§ Exercise:
Only the lines from the start up to and including the line containing "WATER_Z=-0.328" should be repeated, word for word.

§ Data:
START
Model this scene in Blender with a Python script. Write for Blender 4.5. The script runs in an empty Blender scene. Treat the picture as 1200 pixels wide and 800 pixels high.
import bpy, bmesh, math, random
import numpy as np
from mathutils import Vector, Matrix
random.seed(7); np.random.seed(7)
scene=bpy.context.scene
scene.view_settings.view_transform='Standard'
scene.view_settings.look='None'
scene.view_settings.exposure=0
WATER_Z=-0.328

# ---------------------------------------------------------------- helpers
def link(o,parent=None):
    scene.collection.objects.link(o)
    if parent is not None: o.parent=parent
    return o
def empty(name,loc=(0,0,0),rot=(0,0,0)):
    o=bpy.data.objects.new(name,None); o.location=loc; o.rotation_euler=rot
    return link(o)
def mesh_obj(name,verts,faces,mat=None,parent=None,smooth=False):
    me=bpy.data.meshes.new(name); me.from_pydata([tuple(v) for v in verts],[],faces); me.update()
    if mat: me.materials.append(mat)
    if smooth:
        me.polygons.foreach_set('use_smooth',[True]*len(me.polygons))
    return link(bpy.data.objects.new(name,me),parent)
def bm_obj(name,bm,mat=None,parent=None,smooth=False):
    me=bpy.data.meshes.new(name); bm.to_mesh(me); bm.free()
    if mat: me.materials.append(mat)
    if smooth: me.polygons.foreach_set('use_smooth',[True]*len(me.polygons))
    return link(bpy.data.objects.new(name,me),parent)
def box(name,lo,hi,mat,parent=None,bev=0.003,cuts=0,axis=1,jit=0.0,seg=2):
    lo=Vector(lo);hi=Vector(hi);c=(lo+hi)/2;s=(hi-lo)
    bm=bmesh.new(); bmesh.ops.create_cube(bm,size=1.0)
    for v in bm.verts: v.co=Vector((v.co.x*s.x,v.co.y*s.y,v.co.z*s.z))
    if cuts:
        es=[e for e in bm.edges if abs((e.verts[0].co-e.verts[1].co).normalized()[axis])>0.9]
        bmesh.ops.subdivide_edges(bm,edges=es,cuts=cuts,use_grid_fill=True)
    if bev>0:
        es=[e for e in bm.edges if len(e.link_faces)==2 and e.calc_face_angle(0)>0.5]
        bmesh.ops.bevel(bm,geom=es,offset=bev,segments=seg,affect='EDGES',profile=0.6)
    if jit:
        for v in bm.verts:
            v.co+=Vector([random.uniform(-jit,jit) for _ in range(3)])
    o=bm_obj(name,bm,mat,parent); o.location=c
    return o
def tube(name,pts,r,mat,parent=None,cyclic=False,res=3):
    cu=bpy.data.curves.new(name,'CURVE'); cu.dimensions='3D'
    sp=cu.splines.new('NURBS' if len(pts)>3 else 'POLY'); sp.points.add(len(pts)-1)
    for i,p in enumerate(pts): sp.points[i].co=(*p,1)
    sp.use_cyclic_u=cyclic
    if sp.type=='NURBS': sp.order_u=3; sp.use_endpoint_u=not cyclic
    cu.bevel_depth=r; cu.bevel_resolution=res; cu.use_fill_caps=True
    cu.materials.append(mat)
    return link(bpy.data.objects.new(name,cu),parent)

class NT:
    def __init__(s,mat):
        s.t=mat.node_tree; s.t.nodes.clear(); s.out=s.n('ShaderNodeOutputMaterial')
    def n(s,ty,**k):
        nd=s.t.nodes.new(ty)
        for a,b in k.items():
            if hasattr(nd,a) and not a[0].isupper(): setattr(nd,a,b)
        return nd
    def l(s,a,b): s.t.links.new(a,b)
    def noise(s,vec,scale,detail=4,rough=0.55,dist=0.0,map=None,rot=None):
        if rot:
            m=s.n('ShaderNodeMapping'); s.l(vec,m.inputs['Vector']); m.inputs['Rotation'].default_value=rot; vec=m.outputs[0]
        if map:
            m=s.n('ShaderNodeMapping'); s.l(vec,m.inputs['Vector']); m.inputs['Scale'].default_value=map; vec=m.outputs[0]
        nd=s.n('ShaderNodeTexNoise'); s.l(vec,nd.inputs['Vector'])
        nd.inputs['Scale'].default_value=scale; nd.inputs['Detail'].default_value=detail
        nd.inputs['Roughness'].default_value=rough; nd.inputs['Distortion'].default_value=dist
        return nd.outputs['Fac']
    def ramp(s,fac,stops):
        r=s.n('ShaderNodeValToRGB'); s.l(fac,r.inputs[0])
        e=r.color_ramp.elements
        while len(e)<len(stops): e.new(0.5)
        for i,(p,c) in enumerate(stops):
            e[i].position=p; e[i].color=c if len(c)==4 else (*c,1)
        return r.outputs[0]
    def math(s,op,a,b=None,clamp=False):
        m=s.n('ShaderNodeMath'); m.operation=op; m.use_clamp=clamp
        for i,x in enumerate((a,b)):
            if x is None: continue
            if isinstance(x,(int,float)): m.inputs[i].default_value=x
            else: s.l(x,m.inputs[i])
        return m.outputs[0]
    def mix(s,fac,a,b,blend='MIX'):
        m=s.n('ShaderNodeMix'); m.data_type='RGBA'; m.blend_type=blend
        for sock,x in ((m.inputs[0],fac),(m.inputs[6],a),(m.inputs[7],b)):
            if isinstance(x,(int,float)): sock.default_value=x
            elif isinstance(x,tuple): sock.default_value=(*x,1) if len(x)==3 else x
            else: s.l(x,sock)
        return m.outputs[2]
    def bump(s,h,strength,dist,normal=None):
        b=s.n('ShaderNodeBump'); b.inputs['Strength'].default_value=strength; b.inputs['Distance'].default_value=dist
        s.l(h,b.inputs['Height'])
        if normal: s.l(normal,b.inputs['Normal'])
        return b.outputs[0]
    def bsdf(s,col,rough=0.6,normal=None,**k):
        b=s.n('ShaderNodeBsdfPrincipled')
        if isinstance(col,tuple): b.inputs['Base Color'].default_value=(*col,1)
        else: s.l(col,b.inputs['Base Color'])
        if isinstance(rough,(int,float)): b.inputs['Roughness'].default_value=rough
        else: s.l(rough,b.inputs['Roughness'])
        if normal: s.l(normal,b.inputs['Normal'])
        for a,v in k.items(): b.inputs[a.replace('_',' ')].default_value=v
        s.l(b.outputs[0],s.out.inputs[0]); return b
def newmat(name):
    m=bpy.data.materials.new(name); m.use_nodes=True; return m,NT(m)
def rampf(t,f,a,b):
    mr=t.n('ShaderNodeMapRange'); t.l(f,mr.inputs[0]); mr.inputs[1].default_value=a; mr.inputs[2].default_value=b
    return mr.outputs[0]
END
§ Finished exercise:
Model this scene in Blender with a Python script. Write for Blender 4.5. The script runs in an empty Blender scene. Treat the picture as 1200 pixels wide and 800 pixels high.
import bpy, bmesh, math, random
import numpy as np
from mathutils import Vector, Matrix
random.seed(7); np.random.seed(7)
scene=bpy.context.scene
scene.view_settings.view_transform='Standard'
scene.view_settings.look='None'
scene.view_settings.exposure=0
WATER_Z=-0.328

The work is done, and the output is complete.